**EXERCISE BRIEF**
Repeat the listing word for word. No pictures belong in the copy.

**DATA SEGMENT**
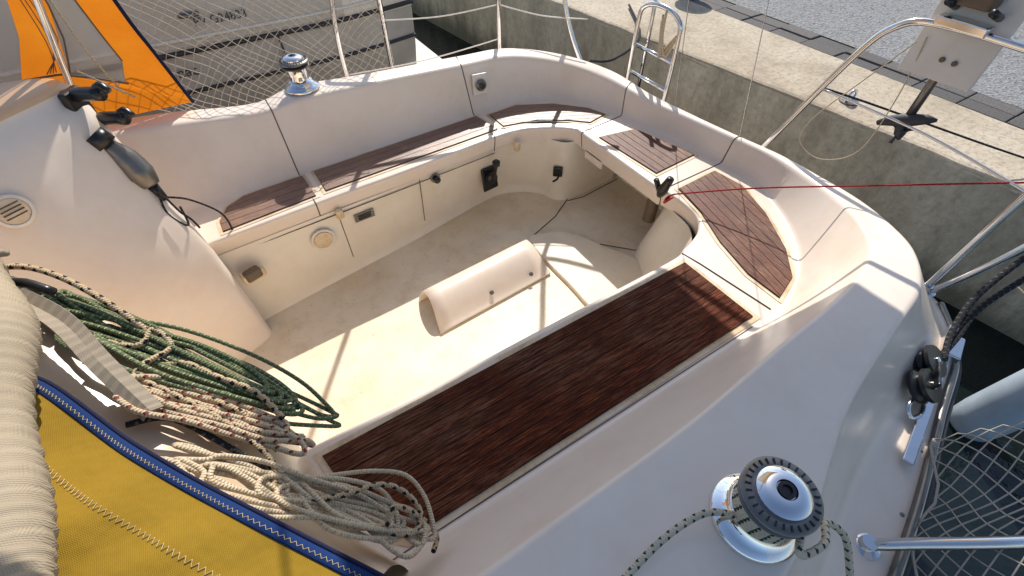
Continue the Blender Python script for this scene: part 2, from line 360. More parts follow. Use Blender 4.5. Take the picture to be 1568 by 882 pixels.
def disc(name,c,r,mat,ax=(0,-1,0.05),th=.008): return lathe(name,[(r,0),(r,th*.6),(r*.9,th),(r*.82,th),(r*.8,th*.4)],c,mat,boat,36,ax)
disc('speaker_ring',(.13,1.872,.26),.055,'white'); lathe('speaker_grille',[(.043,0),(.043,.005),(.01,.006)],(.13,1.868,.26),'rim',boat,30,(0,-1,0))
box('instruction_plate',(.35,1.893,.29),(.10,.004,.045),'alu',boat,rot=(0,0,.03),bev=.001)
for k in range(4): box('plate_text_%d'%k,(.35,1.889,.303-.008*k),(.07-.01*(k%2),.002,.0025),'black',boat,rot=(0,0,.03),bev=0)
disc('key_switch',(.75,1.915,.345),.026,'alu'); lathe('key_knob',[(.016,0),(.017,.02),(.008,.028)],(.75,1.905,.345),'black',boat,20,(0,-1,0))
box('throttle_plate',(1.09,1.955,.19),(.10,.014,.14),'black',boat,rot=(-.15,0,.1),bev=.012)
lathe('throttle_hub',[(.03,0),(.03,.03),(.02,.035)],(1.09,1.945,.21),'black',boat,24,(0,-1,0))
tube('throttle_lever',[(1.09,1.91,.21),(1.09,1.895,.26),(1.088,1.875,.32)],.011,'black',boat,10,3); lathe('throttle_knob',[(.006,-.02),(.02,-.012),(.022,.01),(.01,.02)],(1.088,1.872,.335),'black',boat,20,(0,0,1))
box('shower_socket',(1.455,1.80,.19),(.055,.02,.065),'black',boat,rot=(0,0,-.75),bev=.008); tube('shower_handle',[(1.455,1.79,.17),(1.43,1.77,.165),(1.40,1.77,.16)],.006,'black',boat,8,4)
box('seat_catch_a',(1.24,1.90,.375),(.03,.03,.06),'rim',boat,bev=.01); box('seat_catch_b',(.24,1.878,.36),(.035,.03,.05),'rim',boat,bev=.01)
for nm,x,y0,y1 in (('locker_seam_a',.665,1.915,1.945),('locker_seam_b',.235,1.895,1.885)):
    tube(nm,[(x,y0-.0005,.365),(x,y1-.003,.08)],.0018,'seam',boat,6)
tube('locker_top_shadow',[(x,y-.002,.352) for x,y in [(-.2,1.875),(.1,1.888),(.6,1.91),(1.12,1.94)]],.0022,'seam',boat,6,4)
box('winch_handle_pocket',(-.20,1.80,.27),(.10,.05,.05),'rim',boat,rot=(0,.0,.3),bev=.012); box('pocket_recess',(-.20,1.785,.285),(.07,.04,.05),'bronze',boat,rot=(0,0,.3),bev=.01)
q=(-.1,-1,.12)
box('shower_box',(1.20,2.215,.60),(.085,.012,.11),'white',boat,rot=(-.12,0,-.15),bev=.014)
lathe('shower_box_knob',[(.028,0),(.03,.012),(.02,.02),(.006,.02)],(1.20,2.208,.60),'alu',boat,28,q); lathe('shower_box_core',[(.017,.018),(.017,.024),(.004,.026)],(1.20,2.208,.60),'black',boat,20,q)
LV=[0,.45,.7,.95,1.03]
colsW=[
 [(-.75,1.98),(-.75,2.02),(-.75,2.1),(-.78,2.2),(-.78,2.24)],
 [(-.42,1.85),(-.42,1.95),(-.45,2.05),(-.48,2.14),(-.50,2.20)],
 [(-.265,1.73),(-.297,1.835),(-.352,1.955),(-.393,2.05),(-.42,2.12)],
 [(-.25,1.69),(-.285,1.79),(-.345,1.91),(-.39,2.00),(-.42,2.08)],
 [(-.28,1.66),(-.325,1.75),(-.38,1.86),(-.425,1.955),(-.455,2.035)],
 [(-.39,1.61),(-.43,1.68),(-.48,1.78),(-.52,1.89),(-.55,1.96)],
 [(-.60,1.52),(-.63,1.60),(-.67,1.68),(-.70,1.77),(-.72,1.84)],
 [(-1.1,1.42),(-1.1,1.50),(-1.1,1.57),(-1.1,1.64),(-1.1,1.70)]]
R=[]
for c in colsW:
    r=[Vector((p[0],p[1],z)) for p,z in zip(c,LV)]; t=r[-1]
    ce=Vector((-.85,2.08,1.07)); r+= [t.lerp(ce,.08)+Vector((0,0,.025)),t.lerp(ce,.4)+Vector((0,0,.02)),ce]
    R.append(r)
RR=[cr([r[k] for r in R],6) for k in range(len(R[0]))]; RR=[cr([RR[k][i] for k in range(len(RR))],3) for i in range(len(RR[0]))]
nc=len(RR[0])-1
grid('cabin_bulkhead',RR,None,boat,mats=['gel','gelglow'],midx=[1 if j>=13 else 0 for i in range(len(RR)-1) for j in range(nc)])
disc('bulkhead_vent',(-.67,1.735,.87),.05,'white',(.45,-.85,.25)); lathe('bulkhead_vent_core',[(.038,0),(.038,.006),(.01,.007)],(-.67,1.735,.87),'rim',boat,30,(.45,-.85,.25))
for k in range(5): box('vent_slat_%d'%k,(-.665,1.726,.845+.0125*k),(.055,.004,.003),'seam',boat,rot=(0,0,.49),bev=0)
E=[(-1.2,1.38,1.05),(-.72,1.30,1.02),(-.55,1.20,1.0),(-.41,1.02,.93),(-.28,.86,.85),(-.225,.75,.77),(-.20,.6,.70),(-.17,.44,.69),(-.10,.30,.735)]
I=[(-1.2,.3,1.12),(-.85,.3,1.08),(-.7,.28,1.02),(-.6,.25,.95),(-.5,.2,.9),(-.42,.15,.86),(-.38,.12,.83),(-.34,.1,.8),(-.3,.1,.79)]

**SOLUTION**
Continue the Blender Python script for this scene: part 2, from line 360. More parts follow. Use Blender 4.5. Take the picture to be 1568 by 882 pixels.
def disc(name,c,r,mat,ax=(0,-1,0.05),th=.008): return lathe(name,[(r,0),(r,th*.6),(r*.9,th),(r*.82,th),(r*.8,th*.4)],c,mat,boat,36,ax)
disc('speaker_ring',(.13,1.872,.26),.055,'white'); lathe('speaker_grille',[(.043,0),(.043,.005),(.01,.006)],(.13,1.868,.26),'rim',boat,30,(0,-1,0))
box('instruction_plate',(.35,1.893,.29),(.10,.004,.045),'alu',boat,rot=(0,0,.03),bev=.001)
for k in range(4): box('plate_text_%d'%k,(.35,1.889,.303-.008*k),(.07-.01*(k%2),.002,.0025),'black',boat,rot=(0,0,.03),bev=0)
disc('key_switch',(.75,1.915,.345),.026,'alu'); lathe('key_knob',[(.016,0),(.017,.02),(.008,.028)],(.75,1.905,.345),'black',boat,20,(0,-1,0))
box('throttle_plate',(1.09,1.955,.19),(.10,.014,.14),'black',boat,rot=(-.15,0,.1),bev=.012)
lathe('throttle_hub',[(.03,0),(.03,.03),(.02,.035)],(1.09,1.945,.21),'black',boat,24,(0,-1,0))
tube('throttle_lever',[(1.09,1.91,.21),(1.09,1.895,.26),(1.088,1.875,.32)],.011,'black',boat,10,3); lathe('throttle_knob',[(.006,-.02),(.02,-.012),(.022,.01),(.01,.02)],(1.088,1.872,.335),'black',boat,20,(0,0,1))
box('shower_socket',(1.455,1.80,.19),(.055,.02,.065),'black',boat,rot=(0,0,-.75),bev=.008); tube('shower_handle',[(1.455,1.79,.17),(1.43,1.77,.165),(1.40,1.77,.16)],.006,'black',boat,8,4)
box('seat_catch_a',(1.24,1.90,.375),(.03,.03,.06),'rim',boat,bev=.01); box('seat_catch_b',(.24,1.878,.36),(.035,.03,.05),'rim',boat,bev=.01)
for nm,x,y0,y1 in (('locker_seam_a',.665,1.915,1.945),('locker_seam_b',.235,1.895,1.885)):
    tube(nm,[(x,y0-.0005,.365),(x,y1-.003,.08)],.0018,'seam',boat,6)
tube('locker_top_shadow',[(x,y-.002,.352) for x,y in [(-.2,1.875),(.1,1.888),(.6,1.91),(1.12,1.94)]],.0022,'seam',boat,6,4)
box('winch_handle_pocket',(-.20,1.80,.27),(.10,.05,.05),'rim',boat,rot=(0,.0,.3),bev=.012); box('pocket_recess',(-.20,1.785,.285),(.07,.04,.05),'bronze',boat,rot=(0,0,.3),bev=.01)
q=(-.1,-1,.12)
box('shower_box',(1.20,2.215,.60),(.085,.012,.11),'white',boat,rot=(-.12,0,-.15),bev=.014)
lathe('shower_box_knob',[(.028,0),(.03,.012),(.02,.02),(.006,.02)],(1.20,2.208,.60),'alu',boat,28,q); lathe('shower_box_core',[(.017,.018),(.017,.024),(.004,.026)],(1.20,2.208,.60),'black',boat,20,q)
LV=[0,.45,.7,.95,1.03]
colsW=[
 [(-.75,1.98),(-.75,2.02),(-.75,2.1),(-.78,2.2),(-.78,2.24)],
 [(-.42,1.85),(-.42,1.95),(-.45,2.05),(-.48,2.14),(-.50,2.20)],
 [(-.265,1.73),(-.297,1.835),(-.352,1.955),(-.393,2.05),(-.42,2.12)],
 [(-.25,1.69),(-.285,1.79),(-.345,1.91),(-.39,2.00),(-.42,2.08)],
 [(-.28,1.66),(-.325,1.75),(-.38,1.86),(-.425,1.955),(-.455,2.035)],
 [(-.39,1.61),(-.43,1.68),(-.48,1.78),(-.52,1.89),(-.55,1.96)],
 [(-.60,1.52),(-.63,1.60),(-.67,1.68),(-.70,1.77),(-.72,1.84)],
 [(-1.1,1.42),(-1.1,1.50),(-1.1,1.57),(-1.1,1.64),(-1.1,1.70)]]
R=[]
for c in colsW:
    r=[Vector((p[0],p[1],z)) for p,z in zip(c,LV)]; t=r[-1]
    ce=Vector((-.85,2.08,1.07)); r+= [t.lerp(ce,.08)+Vector((0,0,.025)),t.lerp(ce,.4)+Vector((0,0,.02)),ce]
    R.append(r)
RR=[cr([r[k] for r in R],6) for k in range(len(R[0]))]; RR=[cr([RR[k][i] for k in range(len(RR))],3) for i in range(len(RR[0]))]
nc=len(RR[0])-1
grid('cabin_bulkhead',RR,None,boat,mats=['gel','gelglow'],midx=[1 if j>=13 else 0 for i in range(len(RR)-1) for j in range(nc)])
disc('bulkhead_vent',(-.67,1.735,.87),.05,'white',(.45,-.85,.25)); lathe('bulkhead_vent_core',[(.038,0),(.038,.006),(.01,.007)],(-.67,1.735,.87),'rim',boat,30,(.45,-.85,.25))
for k in range(5): box('vent_slat_%d'%k,(-.665,1.726,.845+.0125*k),(.055,.004,.003),'seam',boat,rot=(0,0,.49),bev=0)
E=[(-1.2,1.38,1.05),(-.72,1.30,1.02),(-.55,1.20,1.0),(-.41,1.02,.93),(-.28,.86,.85),(-.225,.75,.77),(-.20,.6,.70),(-.17,.44,.69),(-.10,.30,.735)]
I=[(-1.2,.3,1.12),(-.85,.3,1.08),(-.7,.28,1.02),(-.6,.25,.95),(-.5,.2,.9),(-.42,.15,.86),(-.38,.12,.83),(-.34,.1,.8),(-.3,.1,.79)]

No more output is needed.